Print, exactly as they stand, the lines from the start of the listing to the line containing "tn += 1; g = MB();", inclusive.

_Data lines_
·····
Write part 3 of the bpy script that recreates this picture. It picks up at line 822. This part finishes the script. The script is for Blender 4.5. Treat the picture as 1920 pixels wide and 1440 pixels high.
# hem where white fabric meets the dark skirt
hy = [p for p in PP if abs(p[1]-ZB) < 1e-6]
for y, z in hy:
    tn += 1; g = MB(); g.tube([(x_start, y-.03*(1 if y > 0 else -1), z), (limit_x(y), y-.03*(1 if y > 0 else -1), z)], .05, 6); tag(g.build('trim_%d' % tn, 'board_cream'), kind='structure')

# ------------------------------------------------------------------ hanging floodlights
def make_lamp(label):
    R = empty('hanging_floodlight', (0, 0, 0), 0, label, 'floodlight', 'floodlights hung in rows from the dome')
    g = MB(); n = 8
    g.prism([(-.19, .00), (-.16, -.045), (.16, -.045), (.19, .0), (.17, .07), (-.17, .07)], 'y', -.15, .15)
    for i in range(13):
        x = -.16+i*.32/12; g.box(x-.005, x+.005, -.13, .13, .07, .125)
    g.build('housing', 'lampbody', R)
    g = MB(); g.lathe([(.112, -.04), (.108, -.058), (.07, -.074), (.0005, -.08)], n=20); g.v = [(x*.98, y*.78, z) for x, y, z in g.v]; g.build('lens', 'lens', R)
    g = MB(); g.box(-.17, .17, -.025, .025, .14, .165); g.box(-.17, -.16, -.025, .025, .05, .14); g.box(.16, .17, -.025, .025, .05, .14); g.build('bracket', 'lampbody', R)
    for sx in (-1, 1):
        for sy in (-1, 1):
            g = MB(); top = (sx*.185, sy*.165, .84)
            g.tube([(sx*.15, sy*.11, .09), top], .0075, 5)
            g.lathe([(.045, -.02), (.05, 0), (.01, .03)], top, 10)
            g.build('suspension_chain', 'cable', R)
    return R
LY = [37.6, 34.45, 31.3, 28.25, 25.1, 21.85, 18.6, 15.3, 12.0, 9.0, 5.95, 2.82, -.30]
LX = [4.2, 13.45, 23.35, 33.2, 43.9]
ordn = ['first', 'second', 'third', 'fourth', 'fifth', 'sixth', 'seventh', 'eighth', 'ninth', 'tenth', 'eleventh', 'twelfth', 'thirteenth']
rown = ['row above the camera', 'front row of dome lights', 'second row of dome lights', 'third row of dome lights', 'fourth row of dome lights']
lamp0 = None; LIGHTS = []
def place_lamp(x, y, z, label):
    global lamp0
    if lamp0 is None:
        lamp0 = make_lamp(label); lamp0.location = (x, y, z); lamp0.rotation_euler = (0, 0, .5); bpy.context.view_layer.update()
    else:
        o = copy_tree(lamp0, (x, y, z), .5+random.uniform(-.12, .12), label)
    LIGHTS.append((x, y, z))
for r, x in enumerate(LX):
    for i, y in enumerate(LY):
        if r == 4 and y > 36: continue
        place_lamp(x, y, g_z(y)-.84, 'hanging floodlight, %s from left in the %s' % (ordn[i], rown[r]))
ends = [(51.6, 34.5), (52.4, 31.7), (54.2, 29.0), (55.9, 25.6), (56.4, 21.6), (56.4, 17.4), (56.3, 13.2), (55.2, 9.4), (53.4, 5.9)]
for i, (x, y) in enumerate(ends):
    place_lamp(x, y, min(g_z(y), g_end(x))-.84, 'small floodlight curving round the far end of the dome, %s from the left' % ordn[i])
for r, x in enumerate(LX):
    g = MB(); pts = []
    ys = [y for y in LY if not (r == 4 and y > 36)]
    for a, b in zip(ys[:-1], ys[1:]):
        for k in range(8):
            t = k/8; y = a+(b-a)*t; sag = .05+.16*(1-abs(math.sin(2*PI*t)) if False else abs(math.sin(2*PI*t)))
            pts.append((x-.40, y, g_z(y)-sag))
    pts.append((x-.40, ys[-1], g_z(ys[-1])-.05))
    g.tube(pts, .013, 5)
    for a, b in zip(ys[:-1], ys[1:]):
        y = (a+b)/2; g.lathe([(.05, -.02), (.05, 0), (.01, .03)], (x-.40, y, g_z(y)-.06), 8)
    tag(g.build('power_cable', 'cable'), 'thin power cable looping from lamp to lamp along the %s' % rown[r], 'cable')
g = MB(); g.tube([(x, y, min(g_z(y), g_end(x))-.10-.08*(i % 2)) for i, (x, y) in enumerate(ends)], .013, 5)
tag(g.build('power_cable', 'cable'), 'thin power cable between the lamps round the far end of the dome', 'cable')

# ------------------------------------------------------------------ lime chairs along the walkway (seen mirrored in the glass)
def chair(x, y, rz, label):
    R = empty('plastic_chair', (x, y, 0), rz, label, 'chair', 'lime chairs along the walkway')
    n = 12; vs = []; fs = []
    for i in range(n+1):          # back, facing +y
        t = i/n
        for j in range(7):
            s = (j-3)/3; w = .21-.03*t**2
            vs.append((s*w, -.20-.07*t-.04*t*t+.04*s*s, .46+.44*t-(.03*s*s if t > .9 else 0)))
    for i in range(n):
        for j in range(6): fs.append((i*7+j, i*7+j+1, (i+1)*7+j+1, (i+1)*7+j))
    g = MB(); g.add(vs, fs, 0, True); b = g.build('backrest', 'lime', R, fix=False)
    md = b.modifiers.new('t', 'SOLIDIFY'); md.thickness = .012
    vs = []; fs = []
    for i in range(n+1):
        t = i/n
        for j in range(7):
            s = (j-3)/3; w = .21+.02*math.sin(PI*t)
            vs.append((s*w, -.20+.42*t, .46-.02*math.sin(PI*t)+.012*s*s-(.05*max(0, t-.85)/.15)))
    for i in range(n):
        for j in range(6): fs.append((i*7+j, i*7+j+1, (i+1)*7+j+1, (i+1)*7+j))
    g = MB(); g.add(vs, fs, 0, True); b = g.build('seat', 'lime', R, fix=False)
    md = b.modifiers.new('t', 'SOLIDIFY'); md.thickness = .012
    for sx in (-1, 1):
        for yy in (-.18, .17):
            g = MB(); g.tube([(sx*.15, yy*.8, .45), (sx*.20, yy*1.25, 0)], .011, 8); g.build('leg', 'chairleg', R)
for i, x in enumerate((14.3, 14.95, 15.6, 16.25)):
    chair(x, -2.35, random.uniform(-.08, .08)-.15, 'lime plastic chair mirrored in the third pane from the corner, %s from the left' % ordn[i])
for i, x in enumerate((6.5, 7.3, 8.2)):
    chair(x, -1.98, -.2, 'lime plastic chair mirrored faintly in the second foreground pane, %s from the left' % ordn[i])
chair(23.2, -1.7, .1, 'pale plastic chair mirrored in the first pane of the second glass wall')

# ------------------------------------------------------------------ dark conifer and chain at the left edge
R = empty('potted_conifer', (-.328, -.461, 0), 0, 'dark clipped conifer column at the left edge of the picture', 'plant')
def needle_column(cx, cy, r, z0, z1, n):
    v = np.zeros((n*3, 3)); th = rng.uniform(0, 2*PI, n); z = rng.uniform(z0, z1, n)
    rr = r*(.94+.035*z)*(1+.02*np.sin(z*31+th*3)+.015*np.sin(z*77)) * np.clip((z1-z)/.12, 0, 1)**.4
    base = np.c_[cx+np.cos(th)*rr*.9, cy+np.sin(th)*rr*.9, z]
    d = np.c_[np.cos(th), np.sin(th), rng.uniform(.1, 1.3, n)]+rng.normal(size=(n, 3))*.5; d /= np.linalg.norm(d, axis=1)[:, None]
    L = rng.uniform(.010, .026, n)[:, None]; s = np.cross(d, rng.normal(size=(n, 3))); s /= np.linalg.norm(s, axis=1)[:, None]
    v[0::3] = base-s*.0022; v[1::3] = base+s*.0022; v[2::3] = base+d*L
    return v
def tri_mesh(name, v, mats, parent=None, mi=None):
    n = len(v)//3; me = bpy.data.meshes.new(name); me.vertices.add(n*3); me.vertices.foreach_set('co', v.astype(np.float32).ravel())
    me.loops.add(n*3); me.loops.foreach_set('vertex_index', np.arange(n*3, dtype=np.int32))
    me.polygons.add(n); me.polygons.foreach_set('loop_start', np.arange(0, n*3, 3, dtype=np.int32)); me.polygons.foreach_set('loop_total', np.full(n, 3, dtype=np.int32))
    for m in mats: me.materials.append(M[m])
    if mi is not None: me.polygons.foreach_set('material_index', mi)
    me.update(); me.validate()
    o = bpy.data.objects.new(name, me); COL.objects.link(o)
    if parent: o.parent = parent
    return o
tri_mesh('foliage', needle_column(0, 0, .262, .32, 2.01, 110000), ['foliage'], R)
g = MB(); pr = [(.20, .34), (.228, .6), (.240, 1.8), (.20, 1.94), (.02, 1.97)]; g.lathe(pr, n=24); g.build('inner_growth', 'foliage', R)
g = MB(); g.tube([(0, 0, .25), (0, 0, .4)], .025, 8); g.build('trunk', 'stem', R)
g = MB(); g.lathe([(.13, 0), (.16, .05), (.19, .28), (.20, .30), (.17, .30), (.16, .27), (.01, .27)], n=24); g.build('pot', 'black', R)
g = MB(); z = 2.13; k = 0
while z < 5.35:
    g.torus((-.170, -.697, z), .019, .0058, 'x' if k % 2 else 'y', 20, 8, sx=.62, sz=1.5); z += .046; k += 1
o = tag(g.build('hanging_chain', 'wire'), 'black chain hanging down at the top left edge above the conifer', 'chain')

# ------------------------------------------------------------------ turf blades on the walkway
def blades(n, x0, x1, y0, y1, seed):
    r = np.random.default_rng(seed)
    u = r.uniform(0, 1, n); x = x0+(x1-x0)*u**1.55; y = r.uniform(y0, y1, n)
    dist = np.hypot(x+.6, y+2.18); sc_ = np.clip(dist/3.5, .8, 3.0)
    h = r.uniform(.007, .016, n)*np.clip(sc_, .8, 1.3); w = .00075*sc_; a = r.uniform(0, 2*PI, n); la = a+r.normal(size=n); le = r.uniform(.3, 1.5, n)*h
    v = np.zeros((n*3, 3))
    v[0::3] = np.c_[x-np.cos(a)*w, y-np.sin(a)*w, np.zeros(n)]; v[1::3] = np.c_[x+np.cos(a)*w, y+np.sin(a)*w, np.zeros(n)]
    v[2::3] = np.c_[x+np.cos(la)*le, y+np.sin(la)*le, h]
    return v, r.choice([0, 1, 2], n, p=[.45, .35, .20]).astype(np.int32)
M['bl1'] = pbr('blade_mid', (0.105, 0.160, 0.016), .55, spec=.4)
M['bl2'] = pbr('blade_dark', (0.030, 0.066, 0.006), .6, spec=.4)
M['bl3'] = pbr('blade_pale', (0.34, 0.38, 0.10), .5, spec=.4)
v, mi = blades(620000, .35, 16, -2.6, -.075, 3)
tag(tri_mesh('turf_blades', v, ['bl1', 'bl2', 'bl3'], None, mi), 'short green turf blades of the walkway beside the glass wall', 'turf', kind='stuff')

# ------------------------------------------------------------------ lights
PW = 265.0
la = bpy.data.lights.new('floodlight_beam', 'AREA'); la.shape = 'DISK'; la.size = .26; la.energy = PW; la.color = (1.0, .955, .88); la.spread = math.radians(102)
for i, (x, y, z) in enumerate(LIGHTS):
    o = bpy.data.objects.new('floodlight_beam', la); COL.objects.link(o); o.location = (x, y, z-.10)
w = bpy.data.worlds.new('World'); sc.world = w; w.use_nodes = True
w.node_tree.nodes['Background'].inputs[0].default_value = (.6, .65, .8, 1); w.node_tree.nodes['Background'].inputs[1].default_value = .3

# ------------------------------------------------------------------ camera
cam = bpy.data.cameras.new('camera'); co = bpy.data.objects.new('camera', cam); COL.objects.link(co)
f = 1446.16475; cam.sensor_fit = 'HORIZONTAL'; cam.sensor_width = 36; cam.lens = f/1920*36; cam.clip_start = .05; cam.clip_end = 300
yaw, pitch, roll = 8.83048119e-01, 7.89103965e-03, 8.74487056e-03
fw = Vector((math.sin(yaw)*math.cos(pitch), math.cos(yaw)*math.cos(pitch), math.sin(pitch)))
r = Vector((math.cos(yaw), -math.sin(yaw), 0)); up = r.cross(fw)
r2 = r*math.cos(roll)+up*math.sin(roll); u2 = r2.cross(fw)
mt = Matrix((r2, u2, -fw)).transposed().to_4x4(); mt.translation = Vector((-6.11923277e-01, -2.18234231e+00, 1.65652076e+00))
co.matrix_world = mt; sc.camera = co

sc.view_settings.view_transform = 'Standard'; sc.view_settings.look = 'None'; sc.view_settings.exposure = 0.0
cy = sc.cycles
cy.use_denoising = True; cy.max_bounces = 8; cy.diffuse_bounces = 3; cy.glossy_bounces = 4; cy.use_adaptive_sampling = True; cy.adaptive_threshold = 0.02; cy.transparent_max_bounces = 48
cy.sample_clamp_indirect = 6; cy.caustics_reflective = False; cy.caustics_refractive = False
·····
_Written response_
Write part 3 of the bpy script that recreates this picture. It picks up at line 822. This part finishes the script. The script is for Blender 4.5. Treat the picture as 1920 pixels wide and 1440 pixels high.
# hem where white fabric meets the dark skirt
hy = [p for p in PP if abs(p[1]-ZB) < 1e-6]
for y, z in hy:
    tn += 1; g = MB(); g.tube([(x_start, y-.03*(1 if y > 0 else -1), z), (limit_x(y), y-.03*(1 if y > 0 else -1), z)], .05, 6); tag(g.build('trim_%d' % tn, 'board_cream'), kind='structure')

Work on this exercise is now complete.